## Task prompt
Quote every line of the material beneath this one.

= = = = =

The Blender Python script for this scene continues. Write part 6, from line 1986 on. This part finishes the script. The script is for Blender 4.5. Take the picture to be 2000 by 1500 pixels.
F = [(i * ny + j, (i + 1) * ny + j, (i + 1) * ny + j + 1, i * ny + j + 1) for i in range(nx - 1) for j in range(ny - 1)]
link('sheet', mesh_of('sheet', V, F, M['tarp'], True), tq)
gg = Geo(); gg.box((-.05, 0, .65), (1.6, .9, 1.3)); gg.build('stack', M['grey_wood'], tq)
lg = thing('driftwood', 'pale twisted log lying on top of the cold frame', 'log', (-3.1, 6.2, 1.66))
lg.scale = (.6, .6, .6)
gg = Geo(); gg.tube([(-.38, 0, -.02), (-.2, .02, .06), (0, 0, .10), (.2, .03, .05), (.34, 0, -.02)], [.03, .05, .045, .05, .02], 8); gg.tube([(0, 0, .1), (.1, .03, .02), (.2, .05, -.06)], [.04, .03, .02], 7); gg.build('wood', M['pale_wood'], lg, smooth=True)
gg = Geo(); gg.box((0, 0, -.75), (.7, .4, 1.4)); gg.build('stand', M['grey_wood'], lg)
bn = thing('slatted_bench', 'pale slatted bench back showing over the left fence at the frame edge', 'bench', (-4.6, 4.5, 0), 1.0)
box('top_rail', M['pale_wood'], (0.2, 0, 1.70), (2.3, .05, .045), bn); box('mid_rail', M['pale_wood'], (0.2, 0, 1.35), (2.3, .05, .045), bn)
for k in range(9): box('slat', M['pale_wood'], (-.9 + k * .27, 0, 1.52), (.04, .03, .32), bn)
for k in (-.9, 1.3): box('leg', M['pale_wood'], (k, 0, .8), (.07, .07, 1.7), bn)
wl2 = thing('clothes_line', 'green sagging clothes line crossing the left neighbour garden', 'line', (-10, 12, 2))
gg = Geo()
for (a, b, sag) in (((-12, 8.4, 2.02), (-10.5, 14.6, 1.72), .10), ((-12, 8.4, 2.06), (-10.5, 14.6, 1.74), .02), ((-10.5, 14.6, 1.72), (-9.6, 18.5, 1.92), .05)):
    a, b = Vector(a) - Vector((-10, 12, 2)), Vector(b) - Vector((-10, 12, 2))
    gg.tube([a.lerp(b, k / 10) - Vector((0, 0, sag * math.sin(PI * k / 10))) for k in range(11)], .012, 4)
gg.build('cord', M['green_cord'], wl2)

= = = = =

## Exercise response
The Blender Python script for this scene continues. Write part 6, from line 1986 on. This part finishes the script. The script is for Blender 4.5. Take the picture to be 2000 by 1500 pixels.
F = [(i * ny + j, (i + 1) * ny + j, (i + 1) * ny + j + 1, i * ny + j + 1) for i in range(nx - 1) for j in range(ny - 1)]
link('sheet', mesh_of('sheet', V, F, M['tarp'], True), tq)
gg = Geo(); gg.box((-.05, 0, .65), (1.6, .9, 1.3)); gg.build('stack', M['grey_wood'], tq)
lg = thing('driftwood', 'pale twisted log lying on top of the cold frame', 'log', (-3.1, 6.2, 1.66))
lg.scale = (.6, .6, .6)
gg = Geo(); gg.tube([(-.38, 0, -.02), (-.2, .02, .06), (0, 0, .10), (.2, .03, .05), (.34, 0, -.02)], [.03, .05, .045, .05, .02], 8); gg.tube([(0, 0, .1), (.1, .03, .02), (.2, .05, -.06)], [.04, .03, .02], 7); gg.build('wood', M['pale_wood'], lg, smooth=True)
gg = Geo(); gg.box((0, 0, -.75), (.7, .4, 1.4)); gg.build('stand', M['grey_wood'], lg)
bn = thing('slatted_bench', 'pale slatted bench back showing over the left fence at the frame edge', 'bench', (-4.6, 4.5, 0), 1.0)
box('top_rail', M['pale_wood'], (0.2, 0, 1.70), (2.3, .05, .045), bn); box('mid_rail', M['pale_wood'], (0.2, 0, 1.35), (2.3, .05, .045), bn)
for k in range(9): box('slat', M['pale_wood'], (-.9 + k * .27, 0, 1.52), (.04, .03, .32), bn)
for k in (-.9, 1.3): box('leg', M['pale_wood'], (k, 0, .8), (.07, .07, 1.7), bn)
wl2 = thing('clothes_line', 'green sagging clothes line crossing the left neighbour garden', 'line', (-10, 12, 2))
gg = Geo()
for (a, b, sag) in (((-12, 8.4, 2.02), (-10.5, 14.6, 1.72), .10), ((-12, 8.4, 2.06), (-10.5, 14.6, 1.74), .02), ((-10.5, 14.6, 1.72), (-9.6, 18.5, 1.92), .05)):
    a, b = Vector(a) - Vector((-10, 12, 2)), Vector(b) - Vector((-10, 12, 2))
    gg.tube([a.lerp(b, k / 10) - Vector((0, 0, sag * math.sin(PI * k / 10))) for k in range(11)], .012, 4)
gg.build('cord', M['green_cord'], wl2)